Task instructions
Set down, exactly as written, the lines from the top of the data to the line that holds "M_deep, gl, world=FR[gl.name])", and omit the pictures.
++++ Dataset section
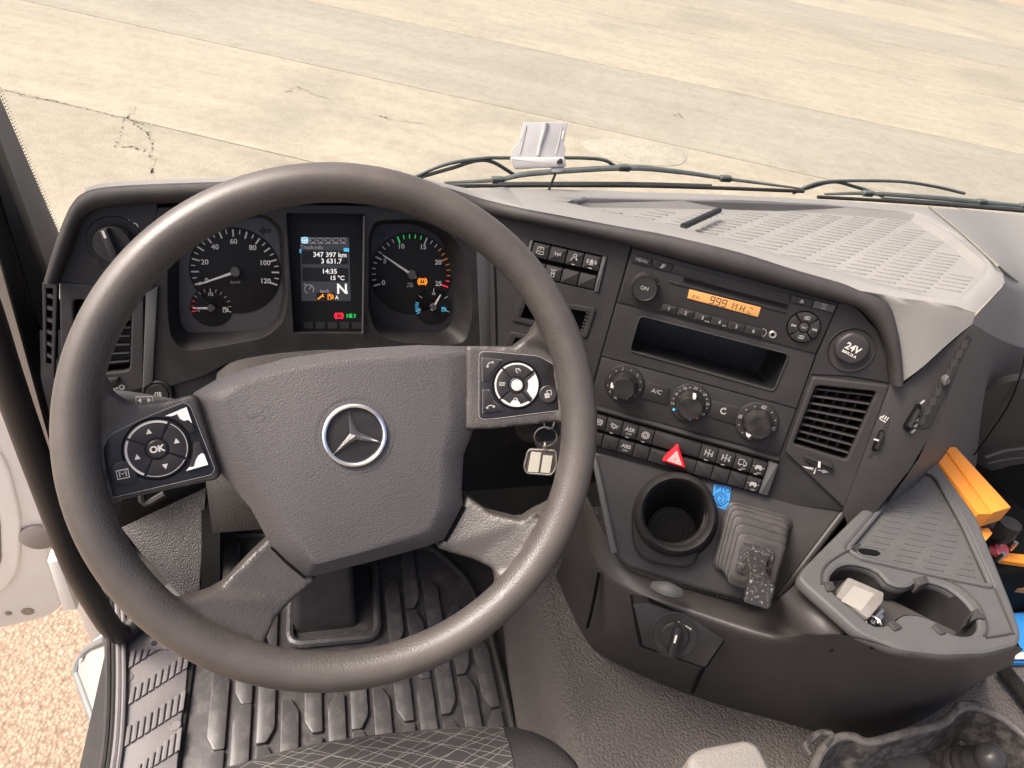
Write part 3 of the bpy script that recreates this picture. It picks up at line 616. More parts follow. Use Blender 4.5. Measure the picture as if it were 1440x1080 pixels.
# light seam line between centre section and passenger top
sm = [p+V((0, 0, .002)) for p in (EDGE_R[4], EDGE_R[3], EDGE_R[3].lerp(EDGE_R[2], .6), EDGE_R[2])]+[atY(1440, 404, .775), atY(1462, 426, .745)]
bm = NB(); tube(bm, sm, .0016, 6, 4); mk('seam_strip', bm, mat('seam_pale', (.17, .16, .13), .7), dash, world=D0)
# glove locker lid: curved raised flap below the fascia
lid = [[(1322, 590), (1350, 562), (1395, 535), (1440, 524), (1520, 520)], [(1318, 597), (1350, 572), (1395, 546), (1440, 533), (1520, 530)],
       [(1310, 625), (1350, 618), (1395, 605), (1440, 598), (1520, 600)], [(1290, 665), (1350, 668), (1395, 662), (1440, 652), (1520, 652)]]
dd = [[.672, .660, .652, .65, .65], [.655, .645, .637, .635, .635], [.665, .655, .645, .642, .64], [.68, .67, .66, .66, .66]]
rows = [[atY(x, y, d) for (x, y), d in zip(r, e)] for r, e in zip(lid, dd)]
gl = thing('glove_locker', 'dark curved locker lid on the passenger side of the dash', 'glove locker', ID(rows[3][2]))
bm = NB(); loft(bm, [crs(r, 4) for r in rows]); solid(bm, .006); mk('lid', bm, M_mid, gl, world=FR[gl.name], sharp=50)
bm = NB(); tube(bm, [atY(1385, 643, .645), atY(1412, 634, .643), atY(1440, 630, .641), atY(1480, 627, .64)], .003, 8, 3, .5); mk('trim_line', bm, M_grey, gl, world=FR[gl.name])
bm = NB(); tube(bm, [atY(1388, 652, .645), atY(1412, 646, .643), atY(1440, 643, .641), atY(1480, 640, .64)], .002, 8, 3, .5); mk('trim_line', bm, M_grey, gl, world=FR[gl.name])
bm = NB(); tube(bm, [atY(1441, 500, .655), atY(1434, 530, .634), atY(1415, 575, .634), atY(1370, 640, .638)], .0012, 6, 4); mk('lid_gap', bm, M_deep, gl, world=FR[gl.name])

# near-black sheet added to stand for the shade in the passenger footwell
bm = NB(); box(bm, (1.40, .665, CAMZ-.78), (1.31, .01, .30)); mk('footwell_shade_sheet', bm, M_deep, dash, world=D0)
# ---- under-dash knee panel on the driver's side and bulkhead
bm = NB(); box(bm, (.5, 1.06, CAMZ-.92), (1.72, .03, .58)); mk('bulkhead', bm, M_rubber, dash, world=D0)
rows = []
for x in (-.30, -.15, 0, .15, .26):
    rows.append([V((x, .735, CAMZ-.52)), V((x, .70, CAMZ-.56)), V((x, .69, CAMZ-.61)), V((x, .75, CAMZ-.66)), V((x, .95, CAMZ-.68)), V((x, 1.03, CAMZ-.68))])
bm = NB(); loft(bm, rows); solid(bm, .004); mk('knee_panel', bm, M_black, dash, world=D0, sharp=60)

bm = NB(); loft(bm, [[atY(120, 640, .93), atY(150, 760, .95), atY(185, 850, .97)], [atY(330, 640, 1.0), atY(340, 740, 1.03), atY(345, 830, 1.04)]]); mk('kick_panel', bm, M_rubber, dash, world=D0)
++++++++
Expected answer
Write part 3 of the bpy script that recreates this picture. It picks up at line 616. More parts follow. Use Blender 4.5. Measure the picture as if it were 1440x1080 pixels.
# light seam line between centre section and passenger top
sm = [p+V((0, 0, .002)) for p in (EDGE_R[4], EDGE_R[3], EDGE_R[3].lerp(EDGE_R[2], .6), EDGE_R[2])]+[atY(1440, 404, .775), atY(1462, 426, .745)]
bm = NB(); tube(bm, sm, .0016, 6, 4); mk('seam_strip', bm, mat('seam_pale', (.17, .16, .13), .7), dash, world=D0)
# glove locker lid: curved raised flap below the fascia
lid = [[(1322, 590), (1350, 562), (1395, 535), (1440, 524), (1520, 520)], [(1318, 597), (1350, 572), (1395, 546), (1440, 533), (1520, 530)],
       [(1310, 625), (1350, 618), (1395, 605), (1440, 598), (1520, 600)], [(1290, 665), (1350, 668), (1395, 662), (1440, 652), (1520, 652)]]
dd = [[.672, .660, .652, .65, .65], [.655, .645, .637, .635, .635], [.665, .655, .645, .642, .64], [.68, .67, .66, .66, .66]]
rows = [[atY(x, y, d) for (x, y), d in zip(r, e)] for r, e in zip(lid, dd)]
gl = thing('glove_locker', 'dark curved locker lid on the passenger side of the dash', 'glove locker', ID(rows[3][2]))
bm = NB(); loft(bm, [crs(r, 4) for r in rows]); solid(bm, .006); mk('lid', bm, M_mid, gl, world=FR[gl.name], sharp=50)
bm = NB(); tube(bm, [atY(1385, 643, .645), atY(1412, 634, .643), atY(1440, 630, .641), atY(1480, 627, .64)], .003, 8, 3, .5); mk('trim_line', bm, M_grey, gl, world=FR[gl.name])
bm = NB(); tube(bm, [atY(1388, 652, .645), atY(1412, 646, .643), atY(1440, 643, .641), atY(1480, 640, .64)], .002, 8, 3, .5); mk('trim_line', bm, M_grey, gl, world=FR[gl.name])
bm = NB(); tube(bm, [atY(1441, 500, .655), atY(1434, 530, .634), atY(1415, 575, .634), atY(1370, 640, .638)], .0012, 6, 4); mk('lid_gap', bm, M_deep, gl, world=FR[gl.name])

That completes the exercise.